Not too many '48s are authors, and probably even fewer wives of '48s meet this description. One of these, however, is Marc Wyse's better half, Lois, who not only acts as vice president/creative director of Wyse Advertising, an agency in Cleveland and New York, but who also recently wrote Kiss, Inc., a novel of a power struggle within a cosmetics firm in which glamor, sex, and intrigue are all present, but in which the central theme is how the business itself acts, to quote Lois, as "the great turn-on." Marc and Lois advertise for firms such as Clairol, Seagram's and American Express. Perhaps you've particularly noticed some of their Wolfschmidt Vodka ads. They have two children, also at work in the successful agency.

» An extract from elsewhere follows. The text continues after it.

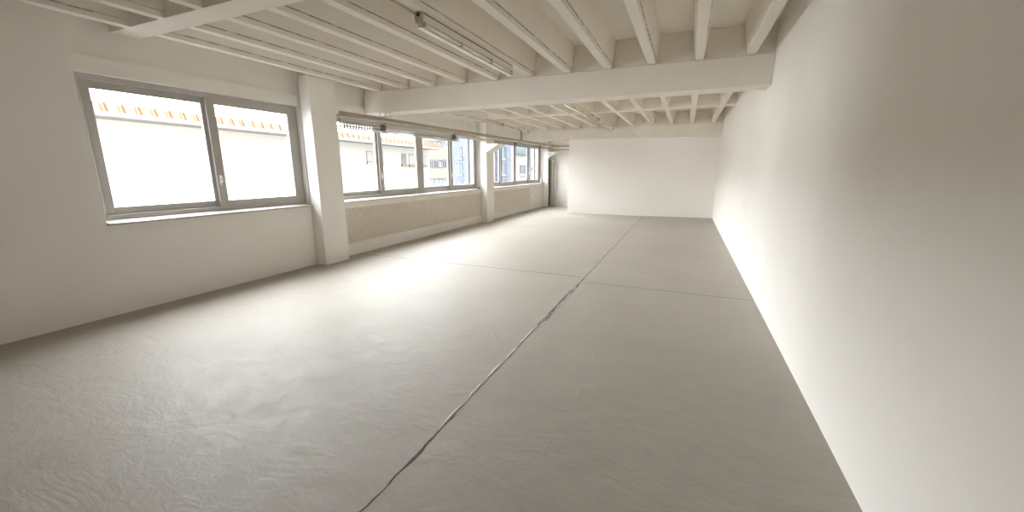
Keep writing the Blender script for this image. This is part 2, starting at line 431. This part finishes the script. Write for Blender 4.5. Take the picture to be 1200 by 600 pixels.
def conduit(x, y0, y1, z, label):
    mb = MB(); mb.tube([(x, y0, z), (x, (y0+y1)/2, z-.003), (x, y1, z)], .009, 10)
    o = mb.build('conduit', 'pipe', None, (x, y0, z))
    t = tag(o, label, 'conduit', 'lamp conduits')
    for yy in (y0+(y1-y0)*.3, y0+(y1-y0)*.75):
        MB().box(x-.012, x+.012, yy-.012, yy+.012, z-.012, z+.014).build('clip', 'pipe', o, (x, yy, z))
    return o
conduit(LX-.028, .6, 3.226, ZJ-.012, 'thin beige conduit along the near joist leading to the closest lamp')
conduit(LX+.01, 10.036, 11.204, ZJ-.012, 'short conduit between the two right-hand lamps beyond the beam')
conduit(LX0+.01, 10.036, 11.204, ZJ-.012, 'short conduit between the two lamps along the window wall')

# ------------------------------------------------------------------ pipes along the windows
PA, PB = Vector((-5.26, 2.0, 2.385)), Vector((-4.76, 15.45, 2.395))
def along(y, dx=0, dz=0):
    k = (y-PA.y)/(PB.y-PA.y); p = PA.lerp(PB, k); return Vector((p.x+dx, y, p.z+dz))
mb = MB(); mb.tube([along(5.02), along(15.3), along(15.41, .03), along(15.45, .10), Vector((-4.2, 15.47, 2.40)), Vector((-2.9, 15.47, 2.40))], .036, 16)
up_ = tag(mb.build('heating_pipe', 'pipe', None, tuple(along(5.0))), 'thick beige heating pipe running above the windows, uppermost of the pipes, turning at the niche', 'pipe')
for y in (11.9,):
    MB().tube([along(y-.06), along(y+.06)], .045, 16).build('coupling', 'galv', up_, tuple(along(y)))
mb = MB(); mb.tube([along(5.02, .02, -.105), along(10.15, .02, -.125)], .034, 16)
lo_ = tag(mb.build('white_pipe', 'wpipe', None, tuple(along(5.02, .02, -.1))), 'white pipe just under the beige pipe, ending in a flange at the column bracket', 'pipe')
MB().tube([along(10.15, .02, -.125), along(10.20, .02, -.125)], .045, 16).build('flange', 'galv', lo_, tuple(along(10.15, .02, -.125)))
mb = MB(); mb.tube([along(10.22, .02, -.115), along(15.3, .02, -.125), along(15.42, .06, -.125), Vector((-4.3, 15.52, 2.27)), Vector((-2.9, 15.52, 2.27))], .022, 14)
th_ = tag(mb.build('thin_pipe', 'galv', None, tuple(along(10.22, .02, -.115))), 'thin grey pipe with dark couplings running from the column to behind the partition', 'pipe')
for y in (11.55, 13.6):
    c = MB(); c.tube([along(y-.06, .02, -.12), along(y+.06, .02, -.12)], .034, 12); c.box(*[v for v in (along(y).x+.0, along(y).x+.045, y-.03, y+.03, along(y).z-.16, along(y).z-.07)])
    c.build('coupling', 'dark', th_, tuple(along(y, .02, -.12)))
c = MB(); c.tube([(-4.22, 15.52, 2.27), (-4.05, 15.52, 2.27)], .036, 12); c.build('coupling', 'dark', th_, (-4.2, 15.52, 2.27))

# perforated cable tray under the white pipe
t = thing('cable_tray', 'perforated grey cable tray hanging under the white pipe before the nearer windows', 'cable tray', tuple(along(6.6, .03, -.20)))
tr0, tr1 = 5.0, 8.35
for dx in (-.02, .06):
    mb = MB(); mb.tube([along(tr0, dx, -.148), along(tr1, dx, -.165)], .008, 6); mb.tube([along(tr0, dx, -.222), along(tr1, dx, -.232)], .009, 6)
    mb.build('side_rail', 'wpipe', t, tuple(along(tr0, dx, -.2)))
mb = MB(); y = tr0+.03; 
while y < tr1:
    p = along(y)
    for xx in (p.x-.024, p.x+.056):
        mb.box(xx, xx+.008, y-.011, y+.011, p.z-.224, p.z-.150)
        mb.box(xx, xx+.008, y+.011, y+.051, p.z-.196, p.z-.178)
    mb.box(p.x-.024, p.x+.064, y-.018, y+.018, p.z-.230, p.z-.222); y += .062
mb.build('perforated_web', 'galv', t, tuple(along(tr0, 0, -.2)))
def clamp(y, label):
    p = along(y)
    t = thing('pipe_clamp', label, 'pipe clamp', (p.x+.05, y, p.z-.2), 'clamps on the cable tray')
    a = MB(); a.box(p.x+.080, p.x+.122, y-.045, y+.045, p.z-.20, p.z-.115); a.box(p.x+.080, p.x+.13, y-.06, y-.03, p.z-.215, p.z-.10); a.build('clamp_block', 'dark', t, bevel=.006)
    b = MB(); b.box(p.x+.080, p.x+.12, y-.07, y+.07, p.z-.255, p.z-.216); b.build('clamp_foot', 'wpipe', t, bevel=.006)
    c = MB(); c.tube([(p.x+.10, y+.02, p.z-.22), (p.x+.10, y+.02, p.z-.07)], .008, 8); c.build('bolt', 'dark', t)
clamp(5.86, 'dark pipe clamp on the cable tray near the left window pane, nearest the camera')
clamp(8.12, 'dark pipe clamp at the far end of the cable tray')
def hanger(y, label, zt=ZJ):
    p = along(y); zt_ = zt
    t = thing('pipe_hanger', label, 'pipe hanger', (p.x, y, p.z+.05), 'hangers over the beige pipe')
    for dx in (-.06, .06, .17):
        MB().box(p.x+dx-.007, p.x+dx+.007, y-.007, y+.007, p.z+.04, zt_).build('hanger_rod', 'wpipe', t)
    MB().box(p.x-.078, p.x+.188, y-.018, y+.018, p.z+.0365, p.z+.05).build('cross_bar', 'wpipe', t)
    MB().box(p.x-.078, p.x+.188, y-.018, y+.018, zt_-.008, zt_).build('top_plate', 'wpipe', t)
hanger(5.97, 'pipe hanger in front of the left window pane, under the big beam', ZB)
hanger(8.85, 'three-rod pipe hanger over the middle of the nearer windows')
hanger(12.05, 'pipe hanger just past the column bracket')
hanger(15.2, 'farthest pipe hanger, beside the free end of the partition')

# ------------------------------------------------------------------ niche: riser pipe, dark strip, small things
t = thing('riser_pipe', 'white vertical riser pipe with valves in the niche beside the partition', 'pipe', (-5.06, 15.92, 0))
mb = MB(); mb.tube([(-5.07, 15.93, 0), (-5.07, 15.93, 1.86), (-5.09, 15.90, 1.96), (-5.17, 15.80, 2.06), (-5.19, 15.68, 2.13)], .032, 14); mb.build('pipe_run', 'wpipe', t)
mb = MB(); mb.tube([(-4.96, 15.96, 0), (-4.96, 15.96, 1.85)], .018, 12); mb.build('pipe_run', 'wpipe', t)
for z in (.38, 1.12, 1.86):
    v = MB(); v.box(-5.12, -4.92, 15.90, 15.985, z-.03, z+.03); b = v.build('valve_body', 'wpipe', t, bevel=.01)
    w = MB(); w.tube([(-4.96, 15.91, z), (-4.93, 15.86, z), (-4.92, 15.845, z)], [.012, .012, .032], 12); w.build('valve_knob', 'galv', b)
mb = MB(); mb.box(-5.197, -5.15, 15.86, 15.94, .02, 1.90)  # plain dark strip standing upright in the niche
tag(mb.build('dark_strip', 'dark', None, (-5.17, 15.9, 0)), 'dark upright strip between the last column and the white riser pipe', 'cable channel')
mb = MB(); mb.tube([(XW-.03, 15.60, .974), (XW-.03, 15.60, 1.03), (XW-.03, 15.60, 1.06), (XW-.03, 15.60, 1.10)], [.045, .045, .03, .028], 14)
o = tag(mb.build('white_bottle', 'wpipe', None, (XW-.03, 15.6, .974)), 'small white bottle at the far end of the window sill', 'bottle')
MB().tube([(XW-.03, 15.60, 1.10), (XW-.03, 15.60, 1.125)], .03, 12).build('cap', 'wpipe', o, (XW-.03, 15.6, 1.1))
mb = MB(); mb.box(XW-.03, XW+.005, 10.13, 10.19, .968, 1.005)
o = tag(mb.build('black_latch', 'black', None, (XW, 10.16, .97), bevel=.006), 'small black latch on the window sill beside the column', 'latch')
MB().tube([(XW+.005, 10.16, .985), (XW+.02, 10.16, .985)], .01, 8).build('pin', 'dark', o, (XW, 10.16, .985))
mb = MB(); mb.tube([(-1.63, 13.5505, 2.555), (-1.63, 13.53, 2.555), (-1.63, 13.515, 2.555)], [.032, .032, .018], 14)
o = tag(mb.build('sensor', 'wpipe', None, (-1.63, 13.55, 2.555)), 'small round white sensor on the far beam above the partition', 'sensor')
MB().tube([(-1.66, 13.549, 2.585), (-1.66, 13.54, 2.585)], .014, 10).build('sensor_eye', 'dark', o, (-1.66, 13.55, 2.585))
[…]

I am indebted to my brother, Herb Drury '52, for word about Bill Malone and Colin Stewart, both of whom he saw in Denver this past summer. Bill is making it as a lawyer in the mile-high city, while Colin is attached to one of the finer architectural firms in the Rocky Mountains region. Both extend invitations to other '48s to drop by if they happen to be in Denver.
We close with wishes for a good autumn for all '48s and a successful 208th academic year for Dartmouth. May policy questions that divide Dartmouth men and women continue to be considered by voices of reason and constraint yes, and humor - no matter how strongly the fires of contrary opinion may burn inside, this in honor of the institution that is our College on the Hill.